EXERCISE OBJECTIVE: Copy exactly the block of lines between the one containing "if random.random() < .003: tn = 1.0" and the one containing "pn = obj('panel', V, F, M['wall'], wl)", inclusive.

SUPPLIED MATERIAL:
********

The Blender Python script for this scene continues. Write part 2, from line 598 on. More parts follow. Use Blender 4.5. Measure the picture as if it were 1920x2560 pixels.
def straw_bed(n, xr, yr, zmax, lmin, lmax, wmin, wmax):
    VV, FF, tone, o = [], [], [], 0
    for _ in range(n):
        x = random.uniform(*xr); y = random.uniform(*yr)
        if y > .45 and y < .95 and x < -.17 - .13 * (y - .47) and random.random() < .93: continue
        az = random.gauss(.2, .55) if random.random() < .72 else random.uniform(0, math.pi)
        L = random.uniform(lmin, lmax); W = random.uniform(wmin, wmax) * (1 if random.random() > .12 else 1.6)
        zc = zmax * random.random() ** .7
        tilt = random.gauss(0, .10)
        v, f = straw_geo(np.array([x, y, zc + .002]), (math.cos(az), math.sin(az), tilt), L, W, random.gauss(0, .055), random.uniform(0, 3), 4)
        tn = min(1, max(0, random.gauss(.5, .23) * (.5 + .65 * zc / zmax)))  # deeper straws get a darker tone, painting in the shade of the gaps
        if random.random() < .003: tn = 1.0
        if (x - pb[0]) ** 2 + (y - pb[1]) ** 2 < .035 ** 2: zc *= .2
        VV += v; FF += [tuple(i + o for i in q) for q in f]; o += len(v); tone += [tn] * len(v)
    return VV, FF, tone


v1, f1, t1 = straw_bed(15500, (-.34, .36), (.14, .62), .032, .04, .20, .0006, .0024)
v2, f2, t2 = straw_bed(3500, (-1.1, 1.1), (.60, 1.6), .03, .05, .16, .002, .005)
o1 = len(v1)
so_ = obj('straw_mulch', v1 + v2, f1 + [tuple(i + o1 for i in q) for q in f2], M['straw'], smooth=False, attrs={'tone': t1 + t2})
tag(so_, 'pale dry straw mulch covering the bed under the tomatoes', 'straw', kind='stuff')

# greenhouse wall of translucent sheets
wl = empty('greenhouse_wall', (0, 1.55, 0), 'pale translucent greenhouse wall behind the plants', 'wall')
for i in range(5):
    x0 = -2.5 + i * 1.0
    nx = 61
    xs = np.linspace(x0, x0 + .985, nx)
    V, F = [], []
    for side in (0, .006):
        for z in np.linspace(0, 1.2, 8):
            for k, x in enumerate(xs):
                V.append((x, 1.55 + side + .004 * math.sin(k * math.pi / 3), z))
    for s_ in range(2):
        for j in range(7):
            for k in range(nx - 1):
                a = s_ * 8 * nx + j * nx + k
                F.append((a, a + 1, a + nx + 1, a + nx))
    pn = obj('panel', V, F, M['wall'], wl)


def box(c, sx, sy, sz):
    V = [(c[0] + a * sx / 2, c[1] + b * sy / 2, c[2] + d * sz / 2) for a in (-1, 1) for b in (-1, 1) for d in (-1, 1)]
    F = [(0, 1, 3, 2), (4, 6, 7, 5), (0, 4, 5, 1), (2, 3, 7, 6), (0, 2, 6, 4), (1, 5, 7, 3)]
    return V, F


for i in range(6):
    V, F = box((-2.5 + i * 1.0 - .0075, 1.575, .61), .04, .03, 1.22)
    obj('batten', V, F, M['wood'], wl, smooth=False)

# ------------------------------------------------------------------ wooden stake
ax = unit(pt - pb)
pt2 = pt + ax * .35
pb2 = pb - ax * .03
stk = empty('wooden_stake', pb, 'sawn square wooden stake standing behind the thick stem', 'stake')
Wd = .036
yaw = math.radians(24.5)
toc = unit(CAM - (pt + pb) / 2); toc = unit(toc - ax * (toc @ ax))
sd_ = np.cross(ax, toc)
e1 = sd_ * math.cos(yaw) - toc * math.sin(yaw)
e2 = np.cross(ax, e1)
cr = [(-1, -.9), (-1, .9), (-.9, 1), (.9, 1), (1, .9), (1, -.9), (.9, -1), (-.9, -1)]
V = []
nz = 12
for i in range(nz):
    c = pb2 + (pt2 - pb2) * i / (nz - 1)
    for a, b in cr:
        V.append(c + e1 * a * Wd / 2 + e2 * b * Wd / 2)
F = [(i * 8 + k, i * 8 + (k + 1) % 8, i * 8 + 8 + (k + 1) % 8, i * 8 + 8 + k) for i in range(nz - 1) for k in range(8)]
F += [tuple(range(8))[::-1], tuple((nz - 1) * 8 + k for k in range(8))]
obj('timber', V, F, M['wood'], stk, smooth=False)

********

EXERCISE RESULT:
        if random.random() < .003: tn = 1.0
        if (x - pb[0]) ** 2 + (y - pb[1]) ** 2 < .035 ** 2: zc *= .2
        VV += v; FF += [tuple(i + o for i in q) for q in f]; o += len(v); tone += [tn] * len(v)
    return VV, FF, tone


v1, f1, t1 = straw_bed(15500, (-.34, .36), (.14, .62), .032, .04, .20, .0006, .0024)
v2, f2, t2 = straw_bed(3500, (-1.1, 1.1), (.60, 1.6), .03, .05, .16, .002, .005)
o1 = len(v1)
so_ = obj('straw_mulch', v1 + v2, f1 + [tuple(i + o1 for i in q) for q in f2], M['straw'], smooth=False, attrs={'tone': t1 + t2})
tag(so_, 'pale dry straw mulch covering the bed under the tomatoes', 'straw', kind='stuff')

# greenhouse wall of translucent sheets
wl = empty('greenhouse_wall', (0, 1.55, 0), 'pale translucent greenhouse wall behind the plants', 'wall')
for i in range(5):
    x0 = -2.5 + i * 1.0
    nx = 61
    xs = np.linspace(x0, x0 + .985, nx)
    V, F = [], []
    for side in (0, .006):
        for z in np.linspace(0, 1.2, 8):
            for k, x in enumerate(xs):
                V.append((x, 1.55 + side + .004 * math.sin(k * math.pi / 3), z))
    for s_ in range(2):
        for j in range(7):
            for k in range(nx - 1):
                a = s_ * 8 * nx + j * nx + k
                F.append((a, a + 1, a + nx + 1, a + nx))
    pn = obj('panel', V, F, M['wall'], wl)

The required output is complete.